Japan Geoscience Union Meeting 2024

Presentation information

[E] Oral

A (Atmospheric and Hydrospheric Sciences ) » A-CG Complex & General

[A-CG36] Satellite Earth Environment Observation

Mon. May 27, 2024 1:45 PM - 3:00 PM 105 (International Conference Hall, Makuhari Messe)

convener:Riko Oki(Japan Aerospace Exploration Agency), Yoshiaki HONDA(Center for Environmental Remote Sensing, Chiba University), Tsuneo Matsunaga(Center for Global Environmental Research and Satellite Observation Center, National Institute for Environmental Studies), Nobuhiro Takahashi(Institute for Space-Earth Environmental Research, Nagoya University), Chairperson:Hiroshi Murakami(Earth Observation Research Center, Japan Aerospace Exploration Agency), Tsuneo Matsunaga(Center for Global Environmental Research and Satellite Observation Center, National Institute for Environmental Studies)

2:00 PM - 2:15 PM

[ACG36-12] Country-level estimates of sectoral anthropogenic methane emissions by inversion of GOSAT and surface observations, and their decadal trends

*rajesh janardanan1, Shamil S Maksyutov1, Fenjuan Wang1, Lorna Raja Nayagam1, Saroj Kumar Sahu2, Poonam Mangaraj2, Marielle Saunois3, Xin Lan4,5, Tsuneo Matsunaga1 (1.SOC,NIES, Tsukuba, Japan, 2.Utkal Univ., Bhubaneswar, India, 3.LSCE, Paris, France, 4.CIRES, Univ. of Colorado Boulder, CO, USA, 5.NOAA GML, Boulder, CO, USA)

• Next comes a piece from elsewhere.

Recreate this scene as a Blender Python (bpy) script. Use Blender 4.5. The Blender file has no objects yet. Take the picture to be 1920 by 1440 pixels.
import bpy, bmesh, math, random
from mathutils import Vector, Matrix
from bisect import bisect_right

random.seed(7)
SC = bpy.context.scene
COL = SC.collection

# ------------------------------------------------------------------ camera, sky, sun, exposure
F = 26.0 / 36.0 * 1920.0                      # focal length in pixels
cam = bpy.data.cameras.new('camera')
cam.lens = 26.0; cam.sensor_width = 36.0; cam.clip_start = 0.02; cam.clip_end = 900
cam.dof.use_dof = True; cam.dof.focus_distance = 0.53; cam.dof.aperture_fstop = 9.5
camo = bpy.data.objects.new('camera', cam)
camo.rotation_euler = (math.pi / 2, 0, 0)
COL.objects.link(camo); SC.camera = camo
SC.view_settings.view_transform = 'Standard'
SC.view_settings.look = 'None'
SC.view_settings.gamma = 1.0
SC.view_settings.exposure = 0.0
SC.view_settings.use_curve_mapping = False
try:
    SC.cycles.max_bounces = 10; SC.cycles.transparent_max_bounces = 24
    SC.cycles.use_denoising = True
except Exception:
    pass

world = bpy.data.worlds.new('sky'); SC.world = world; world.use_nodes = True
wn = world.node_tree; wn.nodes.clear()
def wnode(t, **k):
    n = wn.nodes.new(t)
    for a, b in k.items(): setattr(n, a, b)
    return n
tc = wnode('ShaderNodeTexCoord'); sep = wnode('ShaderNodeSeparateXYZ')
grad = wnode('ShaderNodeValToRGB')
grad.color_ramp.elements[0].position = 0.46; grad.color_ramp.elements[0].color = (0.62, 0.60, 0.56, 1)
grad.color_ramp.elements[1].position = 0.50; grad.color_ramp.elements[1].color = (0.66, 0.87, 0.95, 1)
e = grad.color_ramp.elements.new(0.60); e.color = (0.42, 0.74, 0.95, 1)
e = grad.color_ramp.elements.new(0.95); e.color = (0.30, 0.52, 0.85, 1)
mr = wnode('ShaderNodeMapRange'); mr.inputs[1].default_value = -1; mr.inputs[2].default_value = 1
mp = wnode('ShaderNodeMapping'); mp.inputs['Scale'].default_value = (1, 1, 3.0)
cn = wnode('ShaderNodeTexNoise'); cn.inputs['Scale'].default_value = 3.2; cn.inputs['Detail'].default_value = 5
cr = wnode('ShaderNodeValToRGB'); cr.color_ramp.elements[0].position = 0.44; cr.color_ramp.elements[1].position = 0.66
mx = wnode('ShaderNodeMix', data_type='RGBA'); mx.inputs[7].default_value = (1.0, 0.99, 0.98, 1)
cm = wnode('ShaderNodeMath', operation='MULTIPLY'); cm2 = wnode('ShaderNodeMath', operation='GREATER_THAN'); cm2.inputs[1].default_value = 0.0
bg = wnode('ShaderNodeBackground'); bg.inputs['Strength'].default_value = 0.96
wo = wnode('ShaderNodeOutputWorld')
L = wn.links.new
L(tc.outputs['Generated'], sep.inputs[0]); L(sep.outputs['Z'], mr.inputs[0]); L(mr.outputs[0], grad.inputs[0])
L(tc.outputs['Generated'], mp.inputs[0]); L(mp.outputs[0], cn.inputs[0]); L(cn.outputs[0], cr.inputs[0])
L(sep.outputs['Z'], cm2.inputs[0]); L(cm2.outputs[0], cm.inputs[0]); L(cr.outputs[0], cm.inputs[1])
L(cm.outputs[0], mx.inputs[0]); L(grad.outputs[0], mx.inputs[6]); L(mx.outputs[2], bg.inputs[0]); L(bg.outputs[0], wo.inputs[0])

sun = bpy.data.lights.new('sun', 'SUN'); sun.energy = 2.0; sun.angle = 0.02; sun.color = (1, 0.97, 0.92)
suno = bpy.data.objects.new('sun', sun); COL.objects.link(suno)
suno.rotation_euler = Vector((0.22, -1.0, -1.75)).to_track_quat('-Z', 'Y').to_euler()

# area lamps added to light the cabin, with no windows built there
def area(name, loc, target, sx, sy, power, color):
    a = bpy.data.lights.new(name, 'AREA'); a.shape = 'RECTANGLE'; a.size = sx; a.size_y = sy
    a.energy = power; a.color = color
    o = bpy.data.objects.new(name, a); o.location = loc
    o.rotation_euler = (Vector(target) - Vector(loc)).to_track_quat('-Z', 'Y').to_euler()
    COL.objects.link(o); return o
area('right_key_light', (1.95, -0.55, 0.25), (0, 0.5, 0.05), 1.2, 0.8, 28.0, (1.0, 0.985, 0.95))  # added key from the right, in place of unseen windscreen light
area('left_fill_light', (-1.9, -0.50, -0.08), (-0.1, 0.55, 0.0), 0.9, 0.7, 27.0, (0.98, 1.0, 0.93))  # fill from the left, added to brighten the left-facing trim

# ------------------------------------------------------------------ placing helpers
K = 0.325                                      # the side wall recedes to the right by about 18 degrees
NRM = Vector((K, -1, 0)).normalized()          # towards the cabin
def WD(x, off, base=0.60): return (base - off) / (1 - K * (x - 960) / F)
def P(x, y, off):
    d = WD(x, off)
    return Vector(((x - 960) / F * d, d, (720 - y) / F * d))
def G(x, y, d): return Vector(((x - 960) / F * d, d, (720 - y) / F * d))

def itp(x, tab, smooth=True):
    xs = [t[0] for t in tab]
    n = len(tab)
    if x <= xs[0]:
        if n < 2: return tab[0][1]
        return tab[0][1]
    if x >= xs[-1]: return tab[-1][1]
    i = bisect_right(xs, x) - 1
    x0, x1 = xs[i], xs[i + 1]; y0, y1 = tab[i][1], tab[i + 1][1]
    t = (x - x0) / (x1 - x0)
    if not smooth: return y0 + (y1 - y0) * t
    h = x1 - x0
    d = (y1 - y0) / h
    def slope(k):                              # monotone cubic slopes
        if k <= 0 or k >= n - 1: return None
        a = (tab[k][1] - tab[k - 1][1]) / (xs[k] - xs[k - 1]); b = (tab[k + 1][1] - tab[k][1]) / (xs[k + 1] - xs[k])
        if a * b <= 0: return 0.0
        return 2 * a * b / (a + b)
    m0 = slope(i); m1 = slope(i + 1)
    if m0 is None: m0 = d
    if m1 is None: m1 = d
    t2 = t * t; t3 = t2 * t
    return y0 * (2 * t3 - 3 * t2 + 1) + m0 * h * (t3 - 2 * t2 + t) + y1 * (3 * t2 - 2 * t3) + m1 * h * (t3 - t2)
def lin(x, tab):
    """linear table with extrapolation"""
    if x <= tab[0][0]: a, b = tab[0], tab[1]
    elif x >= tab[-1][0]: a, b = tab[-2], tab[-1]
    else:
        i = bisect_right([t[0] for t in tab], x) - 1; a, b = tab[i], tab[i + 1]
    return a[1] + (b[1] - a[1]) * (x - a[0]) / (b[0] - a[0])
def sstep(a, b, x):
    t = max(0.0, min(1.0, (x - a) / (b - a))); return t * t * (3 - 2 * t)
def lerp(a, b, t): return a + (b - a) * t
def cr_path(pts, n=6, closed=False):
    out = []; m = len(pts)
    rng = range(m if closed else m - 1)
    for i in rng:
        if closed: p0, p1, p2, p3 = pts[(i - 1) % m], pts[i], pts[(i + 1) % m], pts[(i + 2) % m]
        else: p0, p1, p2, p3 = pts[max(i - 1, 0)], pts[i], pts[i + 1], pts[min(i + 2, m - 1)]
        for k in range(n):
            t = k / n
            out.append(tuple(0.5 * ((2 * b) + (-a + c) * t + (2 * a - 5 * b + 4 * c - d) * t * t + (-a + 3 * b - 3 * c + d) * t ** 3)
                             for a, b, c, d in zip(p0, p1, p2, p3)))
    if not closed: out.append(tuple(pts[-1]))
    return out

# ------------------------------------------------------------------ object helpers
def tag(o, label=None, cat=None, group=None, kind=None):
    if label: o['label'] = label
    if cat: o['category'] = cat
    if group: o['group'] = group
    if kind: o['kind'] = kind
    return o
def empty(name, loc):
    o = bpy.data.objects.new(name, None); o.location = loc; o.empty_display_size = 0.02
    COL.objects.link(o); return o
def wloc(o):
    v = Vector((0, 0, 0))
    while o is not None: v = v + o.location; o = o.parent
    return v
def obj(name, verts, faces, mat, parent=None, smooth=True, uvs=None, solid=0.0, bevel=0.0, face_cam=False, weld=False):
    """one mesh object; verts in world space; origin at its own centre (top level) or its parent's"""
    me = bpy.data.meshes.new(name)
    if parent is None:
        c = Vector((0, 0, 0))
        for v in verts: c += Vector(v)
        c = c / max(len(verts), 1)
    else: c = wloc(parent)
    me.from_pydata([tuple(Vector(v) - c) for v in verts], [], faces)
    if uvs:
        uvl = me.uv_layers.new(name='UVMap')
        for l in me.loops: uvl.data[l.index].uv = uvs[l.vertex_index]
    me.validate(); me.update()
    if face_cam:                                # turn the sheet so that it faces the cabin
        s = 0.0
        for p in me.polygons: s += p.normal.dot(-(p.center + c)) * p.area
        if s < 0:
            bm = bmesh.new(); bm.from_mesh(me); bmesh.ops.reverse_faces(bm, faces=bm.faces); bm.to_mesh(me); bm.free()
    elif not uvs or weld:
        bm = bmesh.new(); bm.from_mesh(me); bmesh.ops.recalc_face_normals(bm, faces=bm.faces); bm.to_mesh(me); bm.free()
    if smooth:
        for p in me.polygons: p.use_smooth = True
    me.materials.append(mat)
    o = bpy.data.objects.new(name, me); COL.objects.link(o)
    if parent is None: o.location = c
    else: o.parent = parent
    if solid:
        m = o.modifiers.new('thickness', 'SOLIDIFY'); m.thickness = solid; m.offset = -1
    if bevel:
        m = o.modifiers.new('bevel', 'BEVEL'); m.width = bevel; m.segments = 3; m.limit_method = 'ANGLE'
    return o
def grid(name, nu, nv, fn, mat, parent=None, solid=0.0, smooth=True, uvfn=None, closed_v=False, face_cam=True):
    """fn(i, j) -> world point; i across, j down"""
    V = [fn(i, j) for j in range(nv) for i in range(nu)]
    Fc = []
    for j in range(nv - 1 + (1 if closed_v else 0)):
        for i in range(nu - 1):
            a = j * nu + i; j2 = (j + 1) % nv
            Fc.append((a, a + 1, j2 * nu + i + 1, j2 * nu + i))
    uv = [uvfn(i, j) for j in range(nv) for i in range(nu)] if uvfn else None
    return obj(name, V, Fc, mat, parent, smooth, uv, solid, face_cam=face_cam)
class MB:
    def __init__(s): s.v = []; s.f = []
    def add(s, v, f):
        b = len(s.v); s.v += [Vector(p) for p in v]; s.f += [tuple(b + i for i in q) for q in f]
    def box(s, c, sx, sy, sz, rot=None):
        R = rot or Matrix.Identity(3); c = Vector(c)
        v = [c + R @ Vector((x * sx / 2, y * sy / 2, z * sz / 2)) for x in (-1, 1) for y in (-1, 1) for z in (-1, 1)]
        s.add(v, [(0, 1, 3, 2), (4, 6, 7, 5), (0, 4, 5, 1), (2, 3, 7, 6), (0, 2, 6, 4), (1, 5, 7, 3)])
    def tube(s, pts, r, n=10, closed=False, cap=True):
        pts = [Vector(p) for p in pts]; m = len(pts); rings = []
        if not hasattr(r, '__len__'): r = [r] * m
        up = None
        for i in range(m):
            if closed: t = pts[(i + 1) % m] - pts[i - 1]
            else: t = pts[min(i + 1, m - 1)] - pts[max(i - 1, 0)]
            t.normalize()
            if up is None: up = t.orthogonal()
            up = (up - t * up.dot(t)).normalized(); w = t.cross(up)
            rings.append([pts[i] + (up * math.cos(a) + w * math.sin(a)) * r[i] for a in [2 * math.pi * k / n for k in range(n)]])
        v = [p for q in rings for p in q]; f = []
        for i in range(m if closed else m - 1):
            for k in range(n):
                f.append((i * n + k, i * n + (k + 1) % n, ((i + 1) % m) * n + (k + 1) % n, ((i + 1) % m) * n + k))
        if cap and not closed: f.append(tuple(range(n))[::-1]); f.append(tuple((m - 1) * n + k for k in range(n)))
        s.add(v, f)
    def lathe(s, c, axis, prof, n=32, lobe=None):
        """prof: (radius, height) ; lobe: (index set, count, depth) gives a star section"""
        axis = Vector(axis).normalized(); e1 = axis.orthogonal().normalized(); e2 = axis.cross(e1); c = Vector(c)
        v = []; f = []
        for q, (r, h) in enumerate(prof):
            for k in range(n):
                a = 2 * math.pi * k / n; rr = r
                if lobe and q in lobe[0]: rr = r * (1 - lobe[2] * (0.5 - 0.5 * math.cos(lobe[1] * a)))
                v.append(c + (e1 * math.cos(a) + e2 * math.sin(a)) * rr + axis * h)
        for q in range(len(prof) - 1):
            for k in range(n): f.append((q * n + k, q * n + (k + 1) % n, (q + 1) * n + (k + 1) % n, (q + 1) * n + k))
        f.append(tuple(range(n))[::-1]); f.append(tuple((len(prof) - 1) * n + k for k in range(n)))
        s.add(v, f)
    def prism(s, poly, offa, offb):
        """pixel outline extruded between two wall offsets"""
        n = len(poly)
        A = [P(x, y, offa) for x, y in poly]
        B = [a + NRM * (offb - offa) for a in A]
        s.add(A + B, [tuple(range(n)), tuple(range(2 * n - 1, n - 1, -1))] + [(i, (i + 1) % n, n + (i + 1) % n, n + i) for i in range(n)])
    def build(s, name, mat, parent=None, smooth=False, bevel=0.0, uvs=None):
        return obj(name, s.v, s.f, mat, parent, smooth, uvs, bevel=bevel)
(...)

Keywords:Anthropogenic methane emissions, inverse modeling, GOSAT, methane trend, wetland methane emissions

We used a high-resolution inverse model NIES-TM-FLEXPART-VAR (NTFVAR) to estimate sectoral methane emissions using GOSAT and surface observations for the period 2009-2020 and report the country-level emission trends for each optimized sector. Our prior emissions include anthropogenic sectors from EDGAR database, oil and gas emissions from GAINS model, biomass burning emissions from GFED, and other sources following Saunois et al (2020). The model optimizes six emission categories, such as agriculture, waste, biomass burning, coal, oil and gas, and wetlands, on a biweekly time step. The estimated global total emissions show a growth rate of 2.6 Tg yr−2 (p <0.05) for the analysis period, with significant contributions from waste (1.1 Tg yr−2) and agriculture (0.09 Tg yr−2) sectors. Whereas the aggregated sectoral emissions at country-level showed statistically significant (p<0.1) trends in total posterior emissions for China (0.56 Tg yr−2), India (0.22 Tg yr−2), United States (0.65 Tg yr−2), Indonesia (0.28 Tg yr−2), and Pakistan (0.22 Tg yr−2) among the major methane emitters. Major emission sectors contributing to the country-level trends are -China (waste 0.35; oil and gas 0.07 Tg yr−2), India (agriculture 0.09; waste 0.11 Tg yr−2), United States (oil and gas 1.0; agriculture 0.07; coal -0.15 Tg yr−2), Russia (coal 0.11; oil and gas -0.42; biomass burning 0.15 Tg yr−2), Indonesia (coal 0.28 Tg yr−2), and Pakistan (agriculture 0.15 Tg yr−2; waste 0.03 Tg yr−2). In the case of wetland methane emissions, Russia (0.24 Tg yr−2) and central African countries such as Congo (0.12 Tg yr−2); Democratic Republic of Congo (0.24 Tg yr−2); Sudan (0.03 Tg yr−2), etc. have a positive trend, considerably large after 2017, whereas Bolivia (-0.1 Tg yr−2) Brazil (-0.11 Tg yr−2) and Argentina (-0.08 Tg yr−2) have a declining trend. Our results indicate the key emission sectors to be targeted on national level for efficient methane emission mitigation efforts.